Microsoft, işletim sistemi konusundaki başarısını ne Nokia operasyonuna ne de Surface serisine yansıtmayı başaramadı. Güzel cihazlar tasarladı ama bunların hiçbiri arzu nesnesine dönüşemedi.
Ancak bu trend terse dönüyor olabilir.
Microsoft geçtiğimiz hafta herkese sürpriz gibi gelen bir cihazın tanıtımını yaptı. Bu tanıtımın, teknoloji dünyasının heyecanla beklediği Apple’ın yeni Mac Book lansmanına denk gelmesi tabii ki tesadüf değildi.

EN İNCE LCD EKRANA SAHİP

Surface Studio adını taşıyan tümü bir arada PC ilk anda müthiş tasarımıyla dikkatimi cezbetti.
Dünyanın en ince LCD ekranına sahip olan cihaz, Apple ürünlerini arzu nesnesine dönüştüren kitleyi hedef alıyor gibi görünüyor: Yaratıcı iş yapanlar.
10surfacestudio

Grafik sanatçıları, video yapımcıları, web tasarımcıları gibi çevreler şimdiden bu cihaz için bir kaşlarını kaldırdılar bile.
28 inç, incecik ekran parlak metal kollarla zemine bağlanıyor.
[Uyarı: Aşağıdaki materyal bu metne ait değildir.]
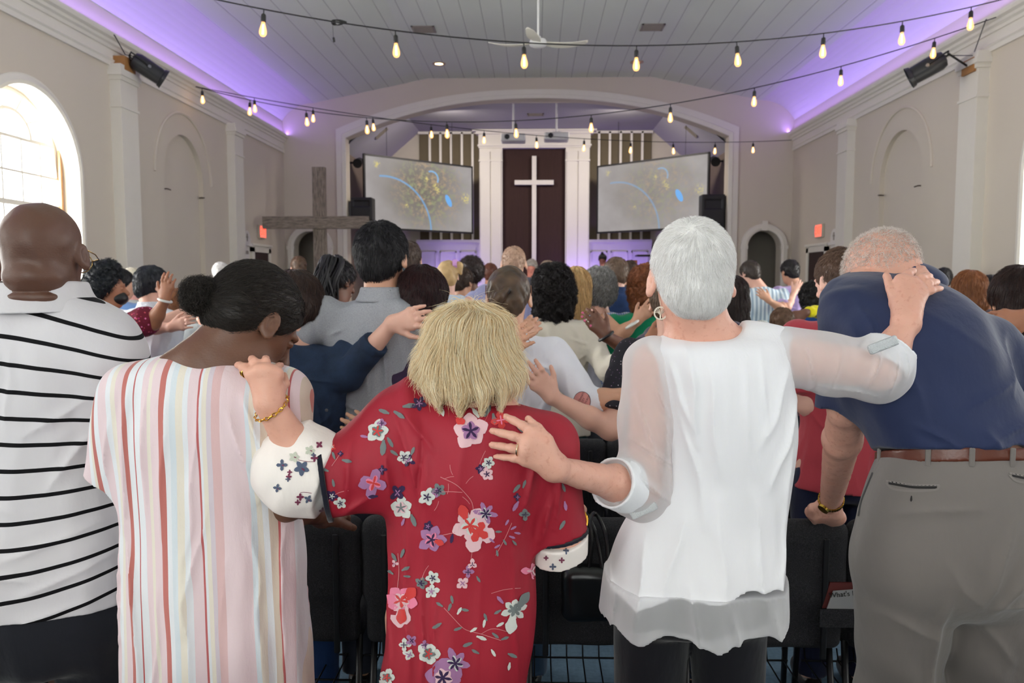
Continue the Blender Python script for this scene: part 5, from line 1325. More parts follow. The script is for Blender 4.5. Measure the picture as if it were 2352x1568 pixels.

Ve bu kollar bir tasarım harikası olmaktan çok fonksiyonellik de taşıyorlar. Ekranı çeşitli pozisyonlarda konumlandırmanıza yardım ediyorlar. Ama büyük ekranda çalışan meslek gruplarına kıyağı bununla sınırlı değil cihazın. Asıl devrim kesik bir silindir parçasını andıran ve Azınlık Raporu filmindeki gibi ekrana hükmeden “Surface Dial”. Bu cihazı ekrana koyup çevirdiğinizde üzerinde çalıştığınız dosyayı çevirebiliyor, kullandığınız programın komutlarını değiştirebiliyor, çizim yapıyorsanız renkleri, kalem boyutunu değiştirebiliyorsunuz. Dial, çeşitli programlara göre uyarlanıp farklı komutları gerçekleştirebiliyor. Ve videosunda çalışmasını görebildiğim kadarıyla gerçekten çok yenilikçi ve kolaylık sağlayan bir cihaz.
Surface Studio 4500 x 3000 gibi müthiş bir ekran çözünürlüğüne sahip. İki farklı Nvidia Ekran kartı seçeneğini bulunuyor. Firma verilerine göre ekran 13.5 milyon piksel ile 4K bir televizyondan yüzde 63 daha fazla piksele sahip. 8 ila 32 GB arasında RAM ve 1 yada 2 TB dahili hafıza seçebiliyorsunuz. İşlemci seçenekleri ile Intel altıncı nesil Core i5 ya da i7. Ayrıca güncel Apple ürünlerinde azalan girişlerin tersine bildiğimiz tüm konvansiyonel giriş ve çıkış portlarına sahip. 4 adet USB 3.0 bunlardan en önemlisi bence. Fiyat tabii ki tuzlu. ABD fiyatı 2999 ila 4199 dolar arasında değişiyor. Ülkemize girdiğinde o korkunç vergileri de eklediğimizde tabii ki akıl dışı yerlere gidiyor ama profesyoneller bu fiyatları mecburen gözden çıkaracağa benziyor.

Teknolojinin en sevdiğimiz tarafı kapatılabiliyor olması


Bizler iyi kötü gelen yeni teknolojilere adapte oluyoruz. Ama devletimizin bırakın o teknolojilerin tasarım ve üretiminde söz sahibi olabileceğimiz eğitim ve kaynak şartlarını yaratmayı gelen ithal teknolojilerden de ödü patlıyor.
Devletimizin en sevdiği şey tüm bu yeni teknolojilerin engellenebilir, sansürlenebilir ve kapatılabilir olması.
Geçtiğimiz hafta ülkemizin Güneydoğu bölgesi çok ciddi bir tehlike geçirdi. Hatta belki de hâlâ tehlike altında ama bizim nedense olandan bitenden hiç haberimiz yok.
NASA olmasa bizim belki de haberimiz bile olmayacaktı. Musul’da bir kükürt tesisinden gerçekleşen sızıntı sonrası zehirli gazlar, NASA haritasına göre ülkemizin Güneydoğu illerini tehlike altında bırakıyordu. Hemen ülkenin hava kalitesini ölçen sensörlerin verilerinin yayınlandığı siteye döndük bilgi için ama bakın ne tesadüf, o bölgenin yani sınırın öte yanından kimyasal saldırı riski altında bulunan bölgenin hava kalitesi ölçme sensörleri arızalıydı. Artık sözde mi bilemiyoruz ama veri yoktu.
Bu artık sadece hepimizi salak yerine koymakla açıklanabilir. Gerçe biz zamanında radyasyonlu çay içen bakan bile görmüş bir milletiz ama hiçbir şeyin değişmemiş olması çok ama çok acıklı.